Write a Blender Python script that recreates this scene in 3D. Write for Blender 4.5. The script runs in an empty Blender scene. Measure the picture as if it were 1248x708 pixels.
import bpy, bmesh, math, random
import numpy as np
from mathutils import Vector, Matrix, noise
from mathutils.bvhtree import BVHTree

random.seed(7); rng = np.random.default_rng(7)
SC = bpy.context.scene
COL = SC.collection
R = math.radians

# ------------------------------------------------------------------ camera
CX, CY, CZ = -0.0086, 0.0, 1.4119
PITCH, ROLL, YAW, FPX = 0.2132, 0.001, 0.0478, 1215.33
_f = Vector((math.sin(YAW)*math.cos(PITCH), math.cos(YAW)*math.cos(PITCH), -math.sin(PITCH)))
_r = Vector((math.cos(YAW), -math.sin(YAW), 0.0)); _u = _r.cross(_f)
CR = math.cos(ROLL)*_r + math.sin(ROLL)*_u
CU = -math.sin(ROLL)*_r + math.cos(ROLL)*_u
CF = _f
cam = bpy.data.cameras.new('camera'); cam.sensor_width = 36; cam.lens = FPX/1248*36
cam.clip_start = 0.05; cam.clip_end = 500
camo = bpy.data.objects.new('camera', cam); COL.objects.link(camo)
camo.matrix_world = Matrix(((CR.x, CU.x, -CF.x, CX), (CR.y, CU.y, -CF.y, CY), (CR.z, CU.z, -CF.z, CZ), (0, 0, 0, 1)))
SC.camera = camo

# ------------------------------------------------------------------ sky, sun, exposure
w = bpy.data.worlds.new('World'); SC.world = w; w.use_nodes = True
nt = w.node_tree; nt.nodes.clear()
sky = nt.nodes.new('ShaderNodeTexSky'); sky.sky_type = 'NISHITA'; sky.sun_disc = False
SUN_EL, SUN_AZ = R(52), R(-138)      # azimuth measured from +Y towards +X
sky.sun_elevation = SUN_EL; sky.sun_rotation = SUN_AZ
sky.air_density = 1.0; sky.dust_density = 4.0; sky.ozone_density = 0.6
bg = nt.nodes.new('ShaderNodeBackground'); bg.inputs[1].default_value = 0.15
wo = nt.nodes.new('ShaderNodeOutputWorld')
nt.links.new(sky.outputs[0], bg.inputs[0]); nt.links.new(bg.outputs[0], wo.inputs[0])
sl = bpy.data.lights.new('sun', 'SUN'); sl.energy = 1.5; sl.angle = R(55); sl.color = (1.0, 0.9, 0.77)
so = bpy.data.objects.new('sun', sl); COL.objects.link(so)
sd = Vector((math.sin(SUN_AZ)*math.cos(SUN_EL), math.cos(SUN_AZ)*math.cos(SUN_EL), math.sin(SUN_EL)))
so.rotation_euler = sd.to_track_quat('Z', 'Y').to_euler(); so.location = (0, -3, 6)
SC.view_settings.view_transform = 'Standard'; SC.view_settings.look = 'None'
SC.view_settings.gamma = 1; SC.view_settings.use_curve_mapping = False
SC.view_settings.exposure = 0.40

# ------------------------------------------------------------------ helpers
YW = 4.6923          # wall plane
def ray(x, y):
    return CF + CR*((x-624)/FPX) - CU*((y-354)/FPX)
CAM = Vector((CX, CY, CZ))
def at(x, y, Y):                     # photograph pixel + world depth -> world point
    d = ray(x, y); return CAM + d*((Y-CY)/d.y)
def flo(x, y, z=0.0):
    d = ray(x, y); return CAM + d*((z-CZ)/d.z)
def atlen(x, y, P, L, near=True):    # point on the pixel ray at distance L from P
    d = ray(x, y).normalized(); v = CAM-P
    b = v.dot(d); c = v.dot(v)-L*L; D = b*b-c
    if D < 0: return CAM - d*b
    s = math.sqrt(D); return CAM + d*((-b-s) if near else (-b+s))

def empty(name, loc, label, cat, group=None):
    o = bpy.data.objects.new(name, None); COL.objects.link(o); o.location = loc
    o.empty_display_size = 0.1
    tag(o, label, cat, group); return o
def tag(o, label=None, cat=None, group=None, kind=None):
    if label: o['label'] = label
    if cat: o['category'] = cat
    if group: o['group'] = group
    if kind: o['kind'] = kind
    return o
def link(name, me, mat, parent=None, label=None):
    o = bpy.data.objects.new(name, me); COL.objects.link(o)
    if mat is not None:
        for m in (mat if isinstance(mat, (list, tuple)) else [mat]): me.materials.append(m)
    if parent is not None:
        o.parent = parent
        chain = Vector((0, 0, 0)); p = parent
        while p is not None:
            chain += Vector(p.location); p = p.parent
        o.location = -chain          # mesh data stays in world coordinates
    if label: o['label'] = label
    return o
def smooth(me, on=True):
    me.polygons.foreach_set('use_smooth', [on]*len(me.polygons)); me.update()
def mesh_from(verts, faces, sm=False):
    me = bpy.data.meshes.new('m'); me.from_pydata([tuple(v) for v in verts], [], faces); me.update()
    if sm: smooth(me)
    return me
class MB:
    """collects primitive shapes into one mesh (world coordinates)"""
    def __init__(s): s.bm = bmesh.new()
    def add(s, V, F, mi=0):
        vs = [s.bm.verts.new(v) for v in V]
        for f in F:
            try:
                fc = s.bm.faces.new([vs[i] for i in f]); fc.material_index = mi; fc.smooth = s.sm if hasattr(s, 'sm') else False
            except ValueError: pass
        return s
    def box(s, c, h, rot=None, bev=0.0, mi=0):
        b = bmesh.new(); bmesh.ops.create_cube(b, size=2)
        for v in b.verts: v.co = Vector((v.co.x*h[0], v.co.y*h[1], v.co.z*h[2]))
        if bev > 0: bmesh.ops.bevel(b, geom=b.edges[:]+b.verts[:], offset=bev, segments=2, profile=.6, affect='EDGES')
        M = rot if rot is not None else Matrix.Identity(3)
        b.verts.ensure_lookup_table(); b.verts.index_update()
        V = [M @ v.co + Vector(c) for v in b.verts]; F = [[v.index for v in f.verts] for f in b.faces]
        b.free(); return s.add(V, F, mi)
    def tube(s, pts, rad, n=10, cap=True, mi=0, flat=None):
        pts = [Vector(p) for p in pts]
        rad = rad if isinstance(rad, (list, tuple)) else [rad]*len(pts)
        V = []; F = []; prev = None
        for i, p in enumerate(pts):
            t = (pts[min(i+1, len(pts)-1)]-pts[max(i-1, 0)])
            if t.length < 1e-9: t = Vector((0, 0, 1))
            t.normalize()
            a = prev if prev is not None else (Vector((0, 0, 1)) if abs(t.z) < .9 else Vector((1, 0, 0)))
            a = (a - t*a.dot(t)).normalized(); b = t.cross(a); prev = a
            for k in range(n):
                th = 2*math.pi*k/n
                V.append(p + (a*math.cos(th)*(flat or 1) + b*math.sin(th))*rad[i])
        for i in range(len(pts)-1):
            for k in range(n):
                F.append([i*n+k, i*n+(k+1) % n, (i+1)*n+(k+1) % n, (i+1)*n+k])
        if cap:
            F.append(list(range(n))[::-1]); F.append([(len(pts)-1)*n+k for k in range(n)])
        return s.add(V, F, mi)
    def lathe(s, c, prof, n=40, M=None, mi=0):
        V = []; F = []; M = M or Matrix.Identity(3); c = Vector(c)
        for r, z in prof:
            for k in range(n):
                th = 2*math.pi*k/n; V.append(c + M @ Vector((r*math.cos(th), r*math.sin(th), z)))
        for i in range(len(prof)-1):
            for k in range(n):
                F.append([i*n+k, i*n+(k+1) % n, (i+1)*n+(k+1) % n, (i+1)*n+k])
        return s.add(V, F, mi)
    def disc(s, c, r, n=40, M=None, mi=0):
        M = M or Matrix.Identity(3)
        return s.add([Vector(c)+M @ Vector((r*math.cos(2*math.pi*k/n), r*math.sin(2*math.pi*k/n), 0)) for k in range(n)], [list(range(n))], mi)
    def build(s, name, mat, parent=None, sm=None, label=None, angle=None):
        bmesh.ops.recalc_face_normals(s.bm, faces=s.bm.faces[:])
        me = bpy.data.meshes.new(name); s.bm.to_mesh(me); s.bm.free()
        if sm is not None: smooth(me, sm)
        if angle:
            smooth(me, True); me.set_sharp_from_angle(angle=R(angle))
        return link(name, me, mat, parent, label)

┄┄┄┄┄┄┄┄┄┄

Write out exactly the lines from the start of the material through the line with "SC.camera = camo". No other output is expected.

**Full output**
Write a Blender Python script that recreates this scene in 3D. Write for Blender 4.5. The script runs in an empty Blender scene. Measure the picture as if it were 1248x708 pixels.
import bpy, bmesh, math, random
import numpy as np
from mathutils import Vector, Matrix, noise
from mathutils.bvhtree import BVHTree

random.seed(7); rng = np.random.default_rng(7)
SC = bpy.context.scene
COL = SC.collection
R = math.radians

# ------------------------------------------------------------------ camera
CX, CY, CZ = -0.0086, 0.0, 1.4119
PITCH, ROLL, YAW, FPX = 0.2132, 0.001, 0.0478, 1215.33
_f = Vector((math.sin(YAW)*math.cos(PITCH), math.cos(YAW)*math.cos(PITCH), -math.sin(PITCH)))
_r = Vector((math.cos(YAW), -math.sin(YAW), 0.0)); _u = _r.cross(_f)
CR = math.cos(ROLL)*_r + math.sin(ROLL)*_u
CU = -math.sin(ROLL)*_r + math.cos(ROLL)*_u
CF = _f
cam = bpy.data.cameras.new('camera'); cam.sensor_width = 36; cam.lens = FPX/1248*36
cam.clip_start = 0.05; cam.clip_end = 500
camo = bpy.data.objects.new('camera', cam); COL.objects.link(camo)
camo.matrix_world = Matrix(((CR.x, CU.x, -CF.x, CX), (CR.y, CU.y, -CF.y, CY), (CR.z, CU.z, -CF.z, CZ), (0, 0, 0, 1)))
SC.camera = camo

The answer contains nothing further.